→ What you should do
Type out every line below exactly as it reads.

-- Material provided start --

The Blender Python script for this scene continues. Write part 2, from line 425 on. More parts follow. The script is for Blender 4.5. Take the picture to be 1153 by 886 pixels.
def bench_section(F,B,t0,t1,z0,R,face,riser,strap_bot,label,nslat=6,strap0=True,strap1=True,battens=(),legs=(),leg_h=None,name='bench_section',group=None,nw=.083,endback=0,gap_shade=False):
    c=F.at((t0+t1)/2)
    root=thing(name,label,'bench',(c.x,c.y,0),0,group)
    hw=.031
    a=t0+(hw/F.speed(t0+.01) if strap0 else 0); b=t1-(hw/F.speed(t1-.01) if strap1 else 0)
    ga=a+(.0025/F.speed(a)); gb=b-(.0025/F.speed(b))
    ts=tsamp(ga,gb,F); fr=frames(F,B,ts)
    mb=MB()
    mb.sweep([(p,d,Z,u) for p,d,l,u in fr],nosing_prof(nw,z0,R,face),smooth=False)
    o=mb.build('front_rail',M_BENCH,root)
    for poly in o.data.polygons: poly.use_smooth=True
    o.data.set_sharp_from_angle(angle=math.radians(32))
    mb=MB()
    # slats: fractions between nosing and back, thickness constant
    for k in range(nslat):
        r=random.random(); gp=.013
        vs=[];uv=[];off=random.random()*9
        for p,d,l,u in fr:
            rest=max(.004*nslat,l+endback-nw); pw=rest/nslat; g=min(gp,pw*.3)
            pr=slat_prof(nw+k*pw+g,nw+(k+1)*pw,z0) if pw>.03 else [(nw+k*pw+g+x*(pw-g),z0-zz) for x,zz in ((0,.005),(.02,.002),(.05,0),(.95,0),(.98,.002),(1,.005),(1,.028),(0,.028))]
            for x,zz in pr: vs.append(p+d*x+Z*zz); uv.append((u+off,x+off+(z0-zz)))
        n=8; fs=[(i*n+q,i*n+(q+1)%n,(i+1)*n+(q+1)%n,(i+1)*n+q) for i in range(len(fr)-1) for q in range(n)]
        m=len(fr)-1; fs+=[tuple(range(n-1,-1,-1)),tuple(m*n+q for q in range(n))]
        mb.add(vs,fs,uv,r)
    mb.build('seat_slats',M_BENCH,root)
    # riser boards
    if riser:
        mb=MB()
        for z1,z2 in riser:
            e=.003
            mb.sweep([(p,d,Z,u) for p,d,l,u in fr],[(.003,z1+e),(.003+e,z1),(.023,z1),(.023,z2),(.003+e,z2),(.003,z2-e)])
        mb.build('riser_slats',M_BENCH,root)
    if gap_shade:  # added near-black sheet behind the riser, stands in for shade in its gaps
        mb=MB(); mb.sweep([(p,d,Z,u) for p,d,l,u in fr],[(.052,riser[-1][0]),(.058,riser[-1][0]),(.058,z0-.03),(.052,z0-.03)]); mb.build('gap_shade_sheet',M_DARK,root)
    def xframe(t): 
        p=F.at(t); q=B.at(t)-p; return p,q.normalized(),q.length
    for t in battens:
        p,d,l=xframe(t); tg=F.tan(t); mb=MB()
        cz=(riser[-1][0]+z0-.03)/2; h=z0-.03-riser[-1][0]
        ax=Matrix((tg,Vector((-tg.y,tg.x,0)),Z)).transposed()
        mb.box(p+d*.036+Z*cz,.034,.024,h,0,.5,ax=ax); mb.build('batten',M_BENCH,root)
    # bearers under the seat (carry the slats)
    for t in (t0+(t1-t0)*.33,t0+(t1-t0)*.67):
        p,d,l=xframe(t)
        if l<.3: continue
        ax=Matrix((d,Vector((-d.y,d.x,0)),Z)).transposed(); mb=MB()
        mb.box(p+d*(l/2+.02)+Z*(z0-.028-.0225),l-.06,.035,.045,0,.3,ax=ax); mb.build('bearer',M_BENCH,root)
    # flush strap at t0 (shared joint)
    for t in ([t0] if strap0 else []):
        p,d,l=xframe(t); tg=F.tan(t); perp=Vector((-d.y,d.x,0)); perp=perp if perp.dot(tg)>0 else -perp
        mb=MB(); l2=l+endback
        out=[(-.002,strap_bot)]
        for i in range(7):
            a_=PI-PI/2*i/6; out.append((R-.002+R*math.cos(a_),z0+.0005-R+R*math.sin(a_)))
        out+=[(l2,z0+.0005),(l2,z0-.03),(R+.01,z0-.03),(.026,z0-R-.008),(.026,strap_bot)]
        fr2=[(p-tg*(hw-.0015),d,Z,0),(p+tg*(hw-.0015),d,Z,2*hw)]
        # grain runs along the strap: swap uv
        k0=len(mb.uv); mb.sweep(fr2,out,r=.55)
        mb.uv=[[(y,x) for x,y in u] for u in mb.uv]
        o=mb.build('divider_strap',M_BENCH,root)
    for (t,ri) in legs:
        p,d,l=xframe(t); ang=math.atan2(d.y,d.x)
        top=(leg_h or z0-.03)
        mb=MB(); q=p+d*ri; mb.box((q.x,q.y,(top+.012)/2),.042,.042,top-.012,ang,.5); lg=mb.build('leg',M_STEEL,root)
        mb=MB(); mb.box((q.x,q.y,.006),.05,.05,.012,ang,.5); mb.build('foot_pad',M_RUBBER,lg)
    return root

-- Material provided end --

→ Answer for this exercise
The Blender Python script for this scene continues. Write part 2, from line 425 on. More parts follow. The script is for Blender 4.5. Take the picture to be 1153 by 886 pixels.
def bench_section(F,B,t0,t1,z0,R,face,riser,strap_bot,label,nslat=6,strap0=True,strap1=True,battens=(),legs=(),leg_h=None,name='bench_section',group=None,nw=.083,endback=0,gap_shade=False):
    c=F.at((t0+t1)/2)
    root=thing(name,label,'bench',(c.x,c.y,0),0,group)
    hw=.031
    a=t0+(hw/F.speed(t0+.01) if strap0 else 0); b=t1-(hw/F.speed(t1-.01) if strap1 else 0)
    ga=a+(.0025/F.speed(a)); gb=b-(.0025/F.speed(b))
    ts=tsamp(ga,gb,F); fr=frames(F,B,ts)
    mb=MB()
    mb.sweep([(p,d,Z,u) for p,d,l,u in fr],nosing_prof(nw,z0,R,face),smooth=False)
    o=mb.build('front_rail',M_BENCH,root)
    for poly in o.data.polygons: poly.use_smooth=True
    o.data.set_sharp_from_angle(angle=math.radians(32))
    mb=MB()
    # slats: fractions between nosing and back, thickness constant
    for k in range(nslat):
        r=random.random(); gp=.013
        vs=[];uv=[];off=random.random()*9
        for p,d,l,u in fr:
            rest=max(.004*nslat,l+endback-nw); pw=rest/nslat; g=min(gp,pw*.3)
            pr=slat_prof(nw+k*pw+g,nw+(k+1)*pw,z0) if pw>.03 else [(nw+k*pw+g+x*(pw-g),z0-zz) for x,zz in ((0,.005),(.02,.002),(.05,0),(.95,0),(.98,.002),(1,.005),(1,.028),(0,.028))]
            for x,zz in pr: vs.append(p+d*x+Z*zz); uv.append((u+off,x+off+(z0-zz)))
        n=8; fs=[(i*n+q,i*n+(q+1)%n,(i+1)*n+(q+1)%n,(i+1)*n+q) for i in range(len(fr)-1) for q in range(n)]
        m=len(fr)-1; fs+=[tuple(range(n-1,-1,-1)),tuple(m*n+q for q in range(n))]
        mb.add(vs,fs,uv,r)
    mb.build('seat_slats',M_BENCH,root)
    # riser boards
    if riser:
        mb=MB()
        for z1,z2 in riser:
            e=.003
            mb.sweep([(p,d,Z,u) for p,d,l,u in fr],[(.003,z1+e),(.003+e,z1),(.023,z1),(.023,z2),(.003+e,z2),(.003,z2-e)])
        mb.build('riser_slats',M_BENCH,root)
    if gap_shade:  # added near-black sheet behind the riser, stands in for shade in its gaps
        mb=MB(); mb.sweep([(p,d,Z,u) for p,d,l,u in fr],[(.052,riser[-1][0]),(.058,riser[-1][0]),(.058,z0-.03),(.052,z0-.03)]); mb.build('gap_shade_sheet',M_DARK,root)
    def xframe(t): 
        p=F.at(t); q=B.at(t)-p; return p,q.normalized(),q.length
    for t in battens:
        p,d,l=xframe(t); tg=F.tan(t); mb=MB()
        cz=(riser[-1][0]+z0-.03)/2; h=z0-.03-riser[-1][0]
        ax=Matrix((tg,Vector((-tg.y,tg.x,0)),Z)).transposed()
        mb.box(p+d*.036+Z*cz,.034,.024,h,0,.5,ax=ax); mb.build('batten',M_BENCH,root)
    # bearers under the seat (carry the slats)
    for t in (t0+(t1-t0)*.33,t0+(t1-t0)*.67):
        p,d,l=xframe(t)
        if l<.3: continue
        ax=Matrix((d,Vector((-d.y,d.x,0)),Z)).transposed(); mb=MB()
        mb.box(p+d*(l/2+.02)+Z*(z0-.028-.0225),l-.06,.035,.045,0,.3,ax=ax); mb.build('bearer',M_BENCH,root)
    # flush strap at t0 (shared joint)
    for t in ([t0] if strap0 else []):
        p,d,l=xframe(t); tg=F.tan(t); perp=Vector((-d.y,d.x,0)); perp=perp if perp.dot(tg)>0 else -perp
        mb=MB(); l2=l+endback
        out=[(-.002,strap_bot)]
        for i in range(7):
            a_=PI-PI/2*i/6; out.append((R-.002+R*math.cos(a_),z0+.0005-R+R*math.sin(a_)))
        out+=[(l2,z0+.0005),(l2,z0-.03),(R+.01,z0-.03),(.026,z0-R-.008),(.026,strap_bot)]
        fr2=[(p-tg*(hw-.0015),d,Z,0),(p+tg*(hw-.0015),d,Z,2*hw)]
        # grain runs along the strap: swap uv
        k0=len(mb.uv); mb.sweep(fr2,out,r=.55)
        mb.uv=[[(y,x) for x,y in u] for u in mb.uv]
        o=mb.build('divider_strap',M_BENCH,root)
    for (t,ri) in legs:
        p,d,l=xframe(t); ang=math.atan2(d.y,d.x)
        top=(leg_h or z0-.03)
        mb=MB(); q=p+d*ri; mb.box((q.x,q.y,(top+.012)/2),.042,.042,top-.012,ang,.5); lg=mb.build('leg',M_STEEL,root)
        mb=MB(); mb.box((q.x,q.y,.006),.05,.05,.012,ang,.5); mb.build('foot_pad',M_RUBBER,lg)
    return root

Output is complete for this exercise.